What the EU conveniently failed to mention was that the Vancouver experiment it cited did not reduce crime in Vancouver, and that observers believe that it contributed to the blight now plaguing the city.
The EU suggestion sounds like a proposal which Leni Robredo, the purported vice president of the nation, made earlier this year. She suggested that the Philippines follow the example of Portugal where narcotics use is no longer a criminal offense. Good heavens!
A few months ago when Duterte vowed to sustain his anti-narcotics campaign, he warned that drug users are inclined to commit other crimes. He also warned that drug addicts have a penchant for forcing their way into private homes and commit rape and murder in the process.
Sadly, Duterte’s warning proved chillingly prophetic.
The news media recently reported that an entire household in Bulacan was massacred by at least three men who were high on drugs. The gang killed five family members, including three children aged one, seven and 11. The mother and grandmother were raped and slaughtered with no less than 46 stab wounds.
Interviewed by the news media right after they were arrested by the police, one suspect admitted that the massacre was just a “trip,” owing to their use of prohibited drugs. Good grief! Hell is too nice a place for these criminals!

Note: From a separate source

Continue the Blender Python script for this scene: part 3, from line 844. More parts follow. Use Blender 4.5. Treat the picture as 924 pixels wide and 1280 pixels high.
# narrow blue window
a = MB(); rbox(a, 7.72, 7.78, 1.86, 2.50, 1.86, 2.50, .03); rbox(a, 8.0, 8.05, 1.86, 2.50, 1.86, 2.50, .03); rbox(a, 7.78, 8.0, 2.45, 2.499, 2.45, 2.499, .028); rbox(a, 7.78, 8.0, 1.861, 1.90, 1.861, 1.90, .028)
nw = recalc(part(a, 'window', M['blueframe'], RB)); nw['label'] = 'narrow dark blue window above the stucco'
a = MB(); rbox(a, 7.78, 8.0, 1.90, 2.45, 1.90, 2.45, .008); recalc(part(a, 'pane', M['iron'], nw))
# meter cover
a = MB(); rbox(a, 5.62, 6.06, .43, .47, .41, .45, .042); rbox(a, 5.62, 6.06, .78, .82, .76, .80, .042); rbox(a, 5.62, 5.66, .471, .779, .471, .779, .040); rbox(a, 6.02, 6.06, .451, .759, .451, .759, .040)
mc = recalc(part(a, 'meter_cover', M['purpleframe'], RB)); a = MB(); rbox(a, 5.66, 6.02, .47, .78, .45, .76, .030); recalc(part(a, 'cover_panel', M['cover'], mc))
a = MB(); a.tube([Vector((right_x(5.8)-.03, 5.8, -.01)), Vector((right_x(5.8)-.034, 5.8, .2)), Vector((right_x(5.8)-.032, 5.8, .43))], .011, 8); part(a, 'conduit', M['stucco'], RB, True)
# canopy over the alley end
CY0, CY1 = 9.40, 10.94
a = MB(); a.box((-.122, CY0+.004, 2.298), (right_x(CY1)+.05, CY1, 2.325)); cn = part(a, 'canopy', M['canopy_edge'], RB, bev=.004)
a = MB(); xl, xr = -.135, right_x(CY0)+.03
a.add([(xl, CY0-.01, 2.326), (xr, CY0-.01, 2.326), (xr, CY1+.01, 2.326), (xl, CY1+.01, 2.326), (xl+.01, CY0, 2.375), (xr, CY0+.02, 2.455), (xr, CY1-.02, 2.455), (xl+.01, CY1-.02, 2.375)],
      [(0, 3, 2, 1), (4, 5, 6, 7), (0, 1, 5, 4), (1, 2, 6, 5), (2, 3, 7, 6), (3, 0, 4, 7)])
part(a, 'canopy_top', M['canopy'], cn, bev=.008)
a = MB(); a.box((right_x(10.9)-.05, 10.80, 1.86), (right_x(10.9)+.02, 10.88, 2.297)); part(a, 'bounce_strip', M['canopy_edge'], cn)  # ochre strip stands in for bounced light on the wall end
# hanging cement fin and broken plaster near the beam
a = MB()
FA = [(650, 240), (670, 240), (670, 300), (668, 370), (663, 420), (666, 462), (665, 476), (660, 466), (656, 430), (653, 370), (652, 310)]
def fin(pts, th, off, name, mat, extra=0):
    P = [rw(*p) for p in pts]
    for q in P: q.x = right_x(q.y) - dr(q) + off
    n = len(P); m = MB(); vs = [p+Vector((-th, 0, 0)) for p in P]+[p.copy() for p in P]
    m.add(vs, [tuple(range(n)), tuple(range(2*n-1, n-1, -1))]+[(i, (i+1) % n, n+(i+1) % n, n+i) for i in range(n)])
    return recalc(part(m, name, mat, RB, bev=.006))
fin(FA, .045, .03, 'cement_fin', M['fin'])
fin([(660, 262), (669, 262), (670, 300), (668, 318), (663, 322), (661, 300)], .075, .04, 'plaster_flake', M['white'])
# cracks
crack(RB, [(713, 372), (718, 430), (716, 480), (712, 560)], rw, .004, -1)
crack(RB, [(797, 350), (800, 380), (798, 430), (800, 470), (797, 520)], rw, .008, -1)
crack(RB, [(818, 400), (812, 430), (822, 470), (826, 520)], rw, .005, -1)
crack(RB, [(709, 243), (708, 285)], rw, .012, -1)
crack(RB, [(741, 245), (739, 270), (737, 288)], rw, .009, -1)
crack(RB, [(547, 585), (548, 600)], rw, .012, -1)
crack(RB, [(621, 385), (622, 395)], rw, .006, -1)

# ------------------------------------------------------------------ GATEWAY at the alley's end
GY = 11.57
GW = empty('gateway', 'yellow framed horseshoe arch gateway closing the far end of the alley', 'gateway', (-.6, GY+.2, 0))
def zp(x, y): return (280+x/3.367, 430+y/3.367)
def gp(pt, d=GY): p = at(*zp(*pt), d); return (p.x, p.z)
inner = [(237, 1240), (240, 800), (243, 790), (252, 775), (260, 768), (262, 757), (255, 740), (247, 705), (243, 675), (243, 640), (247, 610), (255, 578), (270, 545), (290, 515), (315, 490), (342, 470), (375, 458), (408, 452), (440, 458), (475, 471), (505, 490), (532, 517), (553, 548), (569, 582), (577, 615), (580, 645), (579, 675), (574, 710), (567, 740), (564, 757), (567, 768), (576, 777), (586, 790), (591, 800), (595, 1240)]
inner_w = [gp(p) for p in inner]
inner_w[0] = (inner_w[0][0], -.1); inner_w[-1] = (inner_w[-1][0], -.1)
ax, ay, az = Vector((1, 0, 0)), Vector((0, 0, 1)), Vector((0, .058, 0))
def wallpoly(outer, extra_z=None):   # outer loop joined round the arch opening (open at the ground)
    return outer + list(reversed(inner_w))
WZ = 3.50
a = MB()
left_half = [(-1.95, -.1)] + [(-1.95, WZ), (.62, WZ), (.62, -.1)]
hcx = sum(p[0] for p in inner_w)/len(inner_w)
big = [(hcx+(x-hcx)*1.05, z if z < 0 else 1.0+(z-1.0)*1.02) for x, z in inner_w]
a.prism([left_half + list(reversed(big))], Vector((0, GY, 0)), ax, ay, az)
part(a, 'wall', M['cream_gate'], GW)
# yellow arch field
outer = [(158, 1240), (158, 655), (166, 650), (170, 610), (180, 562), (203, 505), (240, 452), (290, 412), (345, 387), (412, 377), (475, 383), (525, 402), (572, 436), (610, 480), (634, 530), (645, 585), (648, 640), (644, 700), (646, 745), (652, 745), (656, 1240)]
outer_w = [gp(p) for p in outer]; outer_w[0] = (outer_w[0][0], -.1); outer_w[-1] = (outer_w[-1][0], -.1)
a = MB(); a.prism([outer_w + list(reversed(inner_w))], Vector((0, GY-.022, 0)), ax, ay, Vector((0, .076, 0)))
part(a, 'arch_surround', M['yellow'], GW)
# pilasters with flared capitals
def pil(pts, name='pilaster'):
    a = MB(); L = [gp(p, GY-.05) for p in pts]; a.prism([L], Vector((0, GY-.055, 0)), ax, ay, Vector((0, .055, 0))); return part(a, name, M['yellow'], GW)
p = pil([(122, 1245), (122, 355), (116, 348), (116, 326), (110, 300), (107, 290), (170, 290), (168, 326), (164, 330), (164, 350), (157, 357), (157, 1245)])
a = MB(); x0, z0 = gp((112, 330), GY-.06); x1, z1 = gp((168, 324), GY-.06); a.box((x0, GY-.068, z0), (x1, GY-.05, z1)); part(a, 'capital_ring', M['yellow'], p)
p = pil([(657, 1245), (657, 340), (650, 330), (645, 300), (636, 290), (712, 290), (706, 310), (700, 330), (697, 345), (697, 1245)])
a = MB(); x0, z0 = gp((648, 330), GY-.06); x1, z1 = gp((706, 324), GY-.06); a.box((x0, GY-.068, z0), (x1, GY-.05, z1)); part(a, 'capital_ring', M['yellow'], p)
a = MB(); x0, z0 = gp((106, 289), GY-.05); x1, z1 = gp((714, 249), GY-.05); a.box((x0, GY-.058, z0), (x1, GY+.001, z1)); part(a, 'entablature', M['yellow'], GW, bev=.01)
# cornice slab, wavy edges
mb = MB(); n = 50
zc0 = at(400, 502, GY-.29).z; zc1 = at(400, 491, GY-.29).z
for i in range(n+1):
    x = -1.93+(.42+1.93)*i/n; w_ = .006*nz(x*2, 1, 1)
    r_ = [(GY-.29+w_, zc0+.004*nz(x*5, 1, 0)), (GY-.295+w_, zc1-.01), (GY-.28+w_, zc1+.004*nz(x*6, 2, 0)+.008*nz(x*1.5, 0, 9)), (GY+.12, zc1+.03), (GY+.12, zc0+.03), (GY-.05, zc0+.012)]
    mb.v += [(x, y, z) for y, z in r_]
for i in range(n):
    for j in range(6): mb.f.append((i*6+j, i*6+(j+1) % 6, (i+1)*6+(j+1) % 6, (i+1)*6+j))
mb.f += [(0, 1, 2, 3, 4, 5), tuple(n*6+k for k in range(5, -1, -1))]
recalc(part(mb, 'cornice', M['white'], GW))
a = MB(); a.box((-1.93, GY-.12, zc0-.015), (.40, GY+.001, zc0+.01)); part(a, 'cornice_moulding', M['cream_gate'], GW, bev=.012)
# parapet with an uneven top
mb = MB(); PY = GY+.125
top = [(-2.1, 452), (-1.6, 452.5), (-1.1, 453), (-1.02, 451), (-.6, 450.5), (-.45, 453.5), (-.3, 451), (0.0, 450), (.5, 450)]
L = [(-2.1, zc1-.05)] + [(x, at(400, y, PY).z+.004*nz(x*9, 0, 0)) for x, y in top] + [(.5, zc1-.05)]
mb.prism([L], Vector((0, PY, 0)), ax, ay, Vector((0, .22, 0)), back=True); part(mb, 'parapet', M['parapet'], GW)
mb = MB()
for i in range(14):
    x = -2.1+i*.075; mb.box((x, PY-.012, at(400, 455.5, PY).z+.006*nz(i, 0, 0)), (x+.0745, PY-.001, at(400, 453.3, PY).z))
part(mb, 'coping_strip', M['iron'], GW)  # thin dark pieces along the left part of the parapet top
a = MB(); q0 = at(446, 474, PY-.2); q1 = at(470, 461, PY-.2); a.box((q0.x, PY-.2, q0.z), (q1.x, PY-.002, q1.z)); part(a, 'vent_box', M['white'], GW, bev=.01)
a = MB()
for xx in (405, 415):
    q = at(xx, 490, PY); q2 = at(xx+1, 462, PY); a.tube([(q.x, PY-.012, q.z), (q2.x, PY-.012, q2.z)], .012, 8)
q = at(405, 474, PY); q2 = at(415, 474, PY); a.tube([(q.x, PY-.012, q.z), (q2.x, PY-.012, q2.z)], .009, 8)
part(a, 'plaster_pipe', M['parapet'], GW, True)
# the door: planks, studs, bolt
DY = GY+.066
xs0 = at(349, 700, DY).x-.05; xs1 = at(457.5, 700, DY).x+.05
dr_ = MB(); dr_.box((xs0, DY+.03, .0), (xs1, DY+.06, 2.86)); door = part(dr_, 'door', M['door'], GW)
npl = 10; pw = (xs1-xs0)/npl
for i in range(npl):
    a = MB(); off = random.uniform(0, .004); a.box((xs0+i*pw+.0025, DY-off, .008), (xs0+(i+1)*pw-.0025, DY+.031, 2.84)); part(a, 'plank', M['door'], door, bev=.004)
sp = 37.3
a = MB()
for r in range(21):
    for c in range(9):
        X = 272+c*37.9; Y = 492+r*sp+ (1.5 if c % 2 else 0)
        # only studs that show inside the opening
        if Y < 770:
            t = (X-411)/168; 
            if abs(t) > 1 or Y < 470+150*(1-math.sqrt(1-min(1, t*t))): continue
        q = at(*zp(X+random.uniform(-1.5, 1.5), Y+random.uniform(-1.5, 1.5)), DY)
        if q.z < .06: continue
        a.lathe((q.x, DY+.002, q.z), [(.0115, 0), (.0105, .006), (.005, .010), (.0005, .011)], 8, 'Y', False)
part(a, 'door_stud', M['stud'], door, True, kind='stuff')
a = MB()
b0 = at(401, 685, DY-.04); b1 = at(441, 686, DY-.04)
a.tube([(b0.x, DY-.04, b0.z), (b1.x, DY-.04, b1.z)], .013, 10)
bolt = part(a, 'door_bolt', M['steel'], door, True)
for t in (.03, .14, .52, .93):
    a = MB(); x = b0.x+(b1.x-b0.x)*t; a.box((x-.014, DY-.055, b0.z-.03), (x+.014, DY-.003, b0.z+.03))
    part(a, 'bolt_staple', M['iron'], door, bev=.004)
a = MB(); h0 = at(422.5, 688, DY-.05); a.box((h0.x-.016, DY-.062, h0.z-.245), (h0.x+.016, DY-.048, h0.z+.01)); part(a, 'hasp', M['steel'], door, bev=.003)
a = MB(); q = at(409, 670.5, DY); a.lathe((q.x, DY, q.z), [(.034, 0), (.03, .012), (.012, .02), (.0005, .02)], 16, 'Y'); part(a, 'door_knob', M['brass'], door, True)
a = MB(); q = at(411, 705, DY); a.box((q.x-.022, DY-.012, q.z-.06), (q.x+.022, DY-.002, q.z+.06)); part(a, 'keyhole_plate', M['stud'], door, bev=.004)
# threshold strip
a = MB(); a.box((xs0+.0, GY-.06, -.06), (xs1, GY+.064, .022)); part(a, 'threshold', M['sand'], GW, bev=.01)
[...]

Despite the sorrow and pain the Bulacan massacre has caused to the relatives of the victims, it has at least proven true what President Duterte had been warning about all along—that drug addicts are certainly inclined to commit other crimes. Perhaps this stark reality, a massacre of the most beastly kind, will wake up the EU human rights advocates, all of whom have been criticizing Duterte’s war on illegal drugs, to the shocking reality that fighting the drug menace in the Philippines will take more than the kid gloves approach they have been repeatedly suggesting.
Now that the Bulacan massacre is a reality, where are those EU human rights advocates now? What do those politicians from the Liberal Party, Leni Robredo included, who have done nothing but criticize the Duterte administration, have to say about the link between drug use and heinous crimes? It’s a good thing President Duterte paid no attention to them.